In the past three weeks or so, Obama's chances of winning have been calculated to be, on various days, anywhere from 61.1% to 92.2%. That's a pretty big range. Meanwhile, the "percentage of paths" has always been 84%.
posted by Flunkie at 8:42 PM on November 5, 2012


Meanwhile, the "percentage of paths" has always been 84%.

Is that true? See Silver's list of competitive states from October 31. The definition is pretty liberal: he calls a state competitive if it's within ten points.

The nine states in play according to the Times graphic are WI, NV, IA, NH, OH, CO, VA, FL, NC (from most Democratic to most Republican). The states to the left of Wisconsin have 237 electoral votes all together, and the states to the right of North Carolina have 191.

Now say that momentum shifted towards Romney in such a way as to put Pennsylvania in play and take North Carolina out. Then Obama would have 217 EV to start with; Romney would have 206; and the middle 115 would be in play:

PA (20), WI (10), NV (6), IA (6), NH (4), OH (18), CO (9), VA (13), FL (29).

Here Obama needs 53 to win, 52 to tie. There are 298 wins and 9 ties possible, out of 512 possibilities; it's generally figured that Romney wins in an electoral tie, so let's give Obama odds of 298/512 = 58% here.

Similarly, say momentum shifted towards Obama in such a way that Wisconsin was out of play but Arizona moved into play. (I'm ignoring the damn Nebraska second district.) Then Obama starts with 247, Romney with 180, and the following states are in play:

NV (6), IA (6), NH (4), OH (18), CO (9), VA (13), FL (29), NC (15), AZ (11)

There are here 479 ways for Obama to get at least the 23 EV he needs, so we give Obama odds of 479/512 = 94%.

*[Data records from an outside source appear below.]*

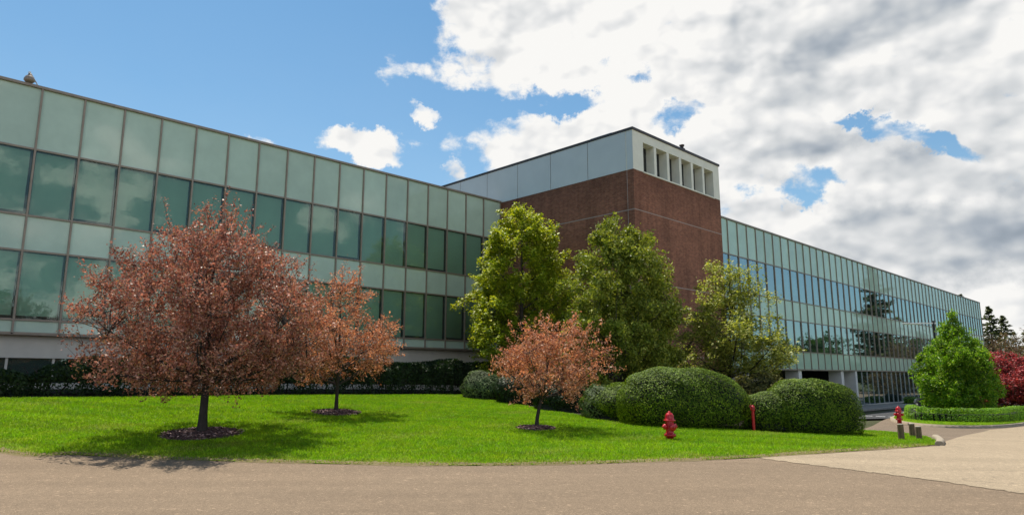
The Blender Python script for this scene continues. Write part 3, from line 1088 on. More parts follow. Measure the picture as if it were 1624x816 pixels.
def leaf_mesh(name, P, size, mat, rng, aspect=0.55, normals=None, jitter=0.6, sizevar=.35):
    n = len(P)
    N = rand_dirs(rng, n)
    if normals is not None:
        N = normals + N * jitter
        N /= np.linalg.norm(N, axis=1, keepdims=True)
    A = rand_dirs(rng, n)
    U = np.cross(N, A)
    U /= np.linalg.norm(U, axis=1, keepdims=True) + 1e-9
    Vv = np.cross(N, U)
    s = size * (1 + sizevar * rng.normal(size=(n, 1))).clip(.4, 2)
    fold = N * s * .10
    V = np.stack([P - U * s * .5, P + Vv * s * aspect * .5 + fold, P + U * s * .5, P - Vv * s * aspect * .5 + fold], 1).reshape(-1, 3)
    F = np.arange(4 * n).reshape(n, 4)
    return np_mesh(name, V, F, mat)


def env_r(prof, h):
    hs = [p[0] for p in prof]
    rs = [p[1] for p in prof]
    return np.interp(h, hs, rs)


def tree(name, label, cat, base, prof, nclump, nleaf, size, leafmat, barkmat, seed, trunk_r=.1, shift=(0, 0), twig=.5, spread=.13, upward=.5,
         lean=(0, 0), limbs=14, shell=.55, first=.9, group=None, lump=.22, aspect=.55, normals_up=False, extra_spikes=0, trunk_top=.85, leafy=None):
    rng = np.random.default_rng(seed)
    top = prof[-1][0]
    lo = prof[0][0]
    # sample clump centres inside the envelope
    hh = np.linspace(lo, top, 200)
    wgt = env_r(prof, hh) ** (1.6) + .02
    h = rng.choice(hh, nclump, p=wgt / wgt.sum()) + rng.normal(size=nclump) * .05
    az = rng.uniform(0, 2 * math.pi, nclump)
    ph = rng.uniform(0, 6.28, 8)
    lum = 1 + lump * (np.sin(az * 3 + ph[0] + h * 1.3) * .5 + np.sin(az * 5 + ph[1] - h * 2.1) * .35 + np.sin(az * 2 + ph[2] + h * 3.0) * .35)
    rad = env_r(prof, h) * lum * np.clip(rng.uniform(0, 1, nclump) ** shell, .1, 1) * .93
    fr = (h - lo) / (top - lo)
    cx = shift[0] + lean[0] * h
    cy = shift[1] + lean[1] * h
    cc = np.stack([cx + rad * np.cos(az), cy + rad * np.sin(az), h], -1)
    # trunk
    tb = MB()
    tp = []
    n_t = 10
    for i in range(n_t):
        f_ = i / (n_t - 1)
        z = f_ * top * trunk_top
        k = min(1, z / max(first, .1)) * f_
        tp.append(Vector((lean[0] * z + shift[0] * k + rng.normal() * .02 * f_ * top * .2, lean[1] * z + shift[1] * k + rng.normal() * .02 * f_ * top * .2, z)))
    tr = [trunk_r * (1.35 if i == 0 else 1) * (1 - .85 * (i / (n_t - 1))) + .004 for i in range(n_t)]
    tp[0].z = -.15
    tb.tube(tp, tr, 10)
    tpa = np.array([tuple(p) for p in tp])
    # limbs
    bb = MB()
    nodes = [tpa[3:]]
    order = np.argsort(-rad + rng.uniform(0, 1, nclump) * .8)[:limbs]
    for j in order:
        c = cc[j]
        zs = max(first, c[2] - (rad[j] * rng.uniform(.45, .9) if upward > 0 else rad[j] * .1))
        zs = min(zs, top * trunk_top * .95)
        st = np.array([np.interp(zs, tpa[:, 2], tpa[:, 0]), np.interp(zs, tpa[:, 2], tpa[:, 1]), zs])
        mid = st * .5 + c * .5 + np.array([0, 0, -.10 * rad[j]]) + rng.normal(size=3) * .08 * rad[j]
        pts = []
        for t in np.linspace(0, 1, 7):
            q = (1 - t) ** 2 * st + 2 * t * (1 - t) * mid + t * t * c
            pts.append(q)
        pts = np.array(pts)
        r0 = max(.012, trunk_r * .42 * (1 - .6 * zs / top))
        bb.tube([tuple(p) for p in pts], list(np.linspace(r0, .008, 7)), 6, caps=False)
        nodes.append(pts[1:])
    nd = np.concatenate(nodes)
    for j in range(nclump):
        if j in order:
            continue
        d = nd - cc[j]
        k = int(np.argmin((d ** 2).sum(1) + np.where(nd[:, 2] > cc[j][2], .6, 0)))
        a, b = nd[k], cc[j]
        mid = (a + b) / 2 + rng.normal(size=3) * .05 * np.linalg.norm(a - b)
        bb.tube([tuple(a), tuple(mid), tuple(b)], [.012 * (trunk_r / .1) ** .5, .008, .004], 4, caps=False)
    # leaves along twigs
    per = max(3, int(nleaf / nclump))
    ctr = np.stack([cx * 0 + shift[0] + lean[0] * h, cy * 0 + shift[1] + lean[1] * h, h * .0 + h], -1)
    outw = cc - ctr
    outw /= np.linalg.norm(outw, axis=1, keepdims=True) + 1e-6
    P = []
    Nn = []
    for j in range(nclump):
        nt = 3
        k = max(1, int(per * rng.uniform(.5, 1.5)) // nt)
        for q in range(nt):
            dr_ = outw[j] * rng.uniform(.2, 1.0) + np.array([0, 0, upward * rng.uniform(.3, 1.3)]) + rng.normal(size=3) * .45
            dr_ /= np.linalg.norm(dr_)
            L = twig * rng.uniform(.5, 1.25)
            t = rng.uniform(0, 1, k) ** .8
            pp = cc[j] + dr_ * (t[:, None] * L) + rng.normal(size=(k, 3)) * (spread * (1.15 - .75 * t[:, None]))
            P.append(pp)
            bb.tube([tuple(cc[j]), tuple(cc[j] + dr_ * L * .9)], [.006, .002], 3, caps=False)
    for q in range(extra_spikes):
        hz = rng.uniform(lo + (top - lo) * .45, top * .97)
        a = rng.uniform(0, 6.28)
        r_ = env_r(prof, hz) * rng.uniform(.5, .95)
        st = np.array([shift[0] + lean[0] * hz + r_ * math.cos(a), shift[1] + lean[1] * hz + r_ * math.sin(a), hz])
        dr_ = np.array([math.cos(a) * .45, math.sin(a) * .45, 1.0]) + rng.normal(size=3) * .2
        dr_ /= np.linalg.norm(dr_)
        L = twig * rng.uniform(.9, 1.6)
        k = int(40 * L / .5)
        t = rng.uniform(0, 1, k)
        P.append(st + dr_ * (t[:, None] * L) + rng.normal(size=(k, 3)) * .045)
        bb.tube([tuple(st - dr_ * .3), tuple(st + dr_ * L)], [.008, .002], 3, caps=False)
    P = np.concatenate(P)
    if normals_up:
        Nn = np.tile(np.array([[0, 0, 1.0]]), (len(P), 1))
    root = thing(name, label, cat, base, 0, group)
    tb.build('trunk', barkmat, root)
    bb.build('branches', barkmat, root)
    link('crown', leaf_mesh('crown', P, size, leafmat, rng, aspect, Nn if normals_up else None, .8), root)
    return root


def at_depth(px, depth):
    r = ray(px, 596)
    x = r[0] / r[1] * depth
    return Vector((x, depth, gz(x, depth)))


def mulch(base, r, label, seed):
    rng = np.random.default_rng(seed)
    m = MB()
    n = 40
    prof = [(1.0, -.02), (.92, .03), (.7, .05), (.35, .075), (0.0, .09)]
    rings = []
    ph = rng.uniform(0, 6.28, 3)
    for f_, hgt in prof:
        ring = []
        for k in range(n):
            a = 2 * math.pi * k / n
            rr_ = r * f_ * (1 + .05 * math.sin(3 * a + ph[0]) + .04 * math.sin(7 * a + ph[1]))
            x, y = base.x + rr_ * math.cos(a), base.y + rr_ * math.sin(a)
            ring.append((x, y, hgt))
        rings.append(ring)
    V = np.array([p for q in rings for p in q])
    V[:, 2] += ground(V[:, 0], V[:, 1]) + .03
    fs = []
    for i in range(len(prof) - 1):
        for k in range(n):
            k2 = (k + 1) % n
            fs.append((i * n + k, i * n + k2, (i + 1) * n + k2, (i + 1) * n + k))
    m.add([tuple(v) for v in V], fs, 0, True)
    root = thing('mulch_bed', label, 'mulch bed', (0, 0, 0), 0, 'mulch rings under the crabapples')
    m.build('mound', M['mulch'], root)
    k = int(1500 * r * r)
    rad = r * np.sqrt(rng.uniform(0, 1.12, k))
    a = rng.uniform(0, 6.28, k)
    x, y = base.x + rad * np.cos(a), base.y + rad * np.sin(a)
    z = ground(x, y) + .04 + .06 * np.clip(1 - rad / r, 0, 1) ** .5 + rng.uniform(0, .02, k)
    o = link('bark_chips', leaf_mesh('bark_chips', np.stack([x, y, z], -1), .075, M['chip'], rng, .4, np.tile([[0, 0, 1.0]], (k, 1)), .55), root)
    o['kind'] = 'stuff'
    return root


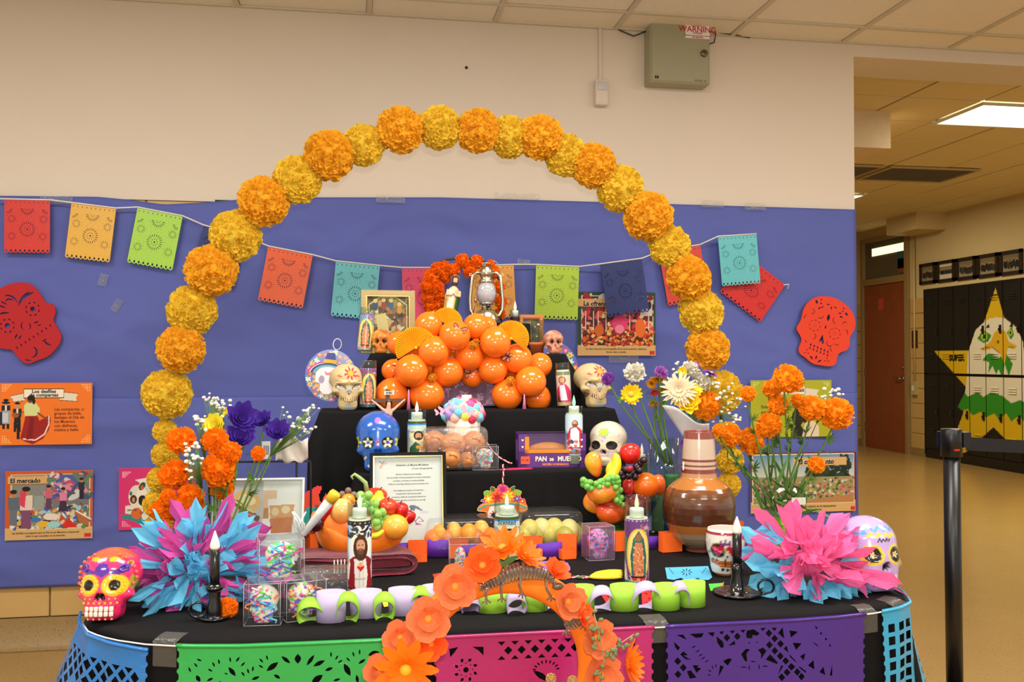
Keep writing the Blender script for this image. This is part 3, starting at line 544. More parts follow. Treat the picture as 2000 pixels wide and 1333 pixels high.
cv.ell(1045, 980, 62, 90, (216, 210, 190)).ell(1150, 980, 110, 112, (226, 220, 202)).poly([(1060, 1050), (1240, 1050), (1210, 1170), (1090, 1160)], (226, 220, 202)).poly([(960, 1050), (1040, 1040), (1050, 1120), (960, 1110)], (216, 210, 190)).ell(1020, 1000, 26, 34, (80, 24, 30)).ell(1020, 1005, 12, 18, (180, 150, 60)).ell(1088, 1012, 32, 42, (24, 22, 20)).ell(1170, 1020, 28, 40, (24, 22, 20)).ell(1085, 900, 22, 34, (40, 80, 50), 1, 30).ell(1085, 910, 12, 18, (200, 90, 40)).ell(1045, 1110, 42, 44, (206, 100, 36)).ell(1000, 955, 12, 16, (40, 110, 90))
for i in range(6): cv.ring(975 + i * 13, 1085, 4, 7, (60, 50, 44)); cv.ring(1080 + i * 22, 1105, 8, 11, (60, 50, 44))
for i in range(9): cv.ell(1110 + 8 * i, 900 + (i % 3) * 18, 4, 5, (60, 130, 90))
poster('pink poster printed with decorated skulls behind the left flowers', 232, 914, 383, 1034, cv)
# ------------------------------------------------------------------ cut paper flags on a string
def sun(cx, cy, r0, r1, n, wd, a0=0, a1=360, dots=0, off=0):
    o = []
    for i in range(n):
        a = R(a0 + (a1 - a0) * (i + .5) / n) + off; rm = (r0 + r1) / 2; o.append(leafp(cx + rm * cos(a), cy + rm * sin(a), r1 - r0, wd, a, 1))
        if dots and i % 2 == 0: o.append(circ(cx + dots * cos(a), cy + dots * sin(a), .007, 4))
    return o
fl_p = []
n_sc = 10
out = [(0, 1.2), (0, .05)]
for i in range(n_sc):
    for k in range(1, 6): a = PI * (1 + k / 6); out.append(((i + .5) / n_sc + .05 * cos(a), .05 + .05 * sin(a)))
out += [(1, .05), (1, 1.2)]
fl_p.append(out)
for i in range(n_sc):
    fl_p.append(leafp((i + .5) / n_sc, 1.13, .045, .022, PI / 2, 2)); fl_p.append(circ((i + .5) / n_sc, .05, .022, 8, .03))
    fl_p.append(circ((i + .5) / n_sc, .125, .006, 4))
fl_p += sun(.5, .53, .105, .19, 20, .017, dots=.225) + sun(.5, .53, .05, .085, 9, .018) + [circ(.5, .53, .02, 6)]
for x, y in ((.16, .76), (.86, .76), (.16, .37), (.84, .37)): fl_p += sun(x, y, .035, .105, 11, .014, dots=.125)
fl_p += sun(.5, 1.0, .08, .17, 10, .017, 180, 360, dots=.2) + sun(.5, 1.0, .03, .06, 5, .014, 180, 360)
fl_p += sun(.06, 1.0, .06, .14, 5, .015, 262, 350) + sun(.94, 1.0, .06, .14, 5, .015, 190, 278)
flag_me = md_('flag', cut(fl_p, .004), None, False); flag_me.materials.append(None)
FC = {'red': (206, 52, 38), 'yellow': (222, 172, 62), 'lime': (160, 208, 66), 'navy': (36, 48, 104), 'orange': (226, 94, 44), 'teal': (96, 186, 190), 'pink': (212, 48, 92), 'gold': (226, 160, 66), 'lime2': (174, 206, 60), 'redorange': (208, 62, 44)}
# corners: top-left x,y  top-right x,y  height px, colour, depth step
FL = [(9, 389, 98, 391, 105, 'red', 0), (140, 396, 227, 407, 108, 'yellow', 0), (269, 405, 357, 422, 110, 'lime', 0), (398, 440, 480, 462, 108, 'navy', 0), (524, 481, 611, 498, 108, 'orange', 0), (656, 510, 742, 519, 108, 'teal', 0), (785, 523, 868, 523, 108, 'pink', 0), (918, 520, 1003, 517, 104, 'gold', 0), (1047, 517, 1131, 521, 106, 'lime2', 0), (1172, 516, 1253, 505, 106, 'navy', .03), (1286, 492, 1367, 478, 108, 'redorange', 0), (1402, 462, 1477, 457, 98, 'teal', .03)]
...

I'm not claiming this is exactly what would have happened with the percentage of paths method -- and certainly it suffers from the flaw that the answers move in discrete steps as states come into or out of play - but the answer it gives can change.
posted by madcaptenor at 9:28 PM on November 5, 2012




Sure, certainly if you consider different states, you'll get a different number. But I don't believe that over the entire course of the 61%-92% timeframe, they would have considered different states (assuming they would always consider the same number of states), and thus they would have gotten that same 84% number for every day in that range.

I may be wrong about that (I don't think I am, but maybe), but at the very least they certainly wouldn't have considered different states on October 31. Silver gave Obama a 79% chance on October 31, as opposed to 92% now, with the same states being the ones that would have been considered. That's a significant difference, especially over the span of less than a week.

In any case, if you don't like that argument, there's still the "just play around with it" argument. It considers Florida and North Carolina to be significantly more "must win" for Obama than it considers Ohio and Nevada to be, which is pretty unequivocally the opposite of reality - Obama can win pretty handily even while losing FL and NC, whereas if he loses OH and NV, he's likely toast.

The reason it takes this seriously wrong position is merely because FL plus NC have 44 votes, whereas OH plus NV only have 24; unfortunately, that's not a good reason to take that position.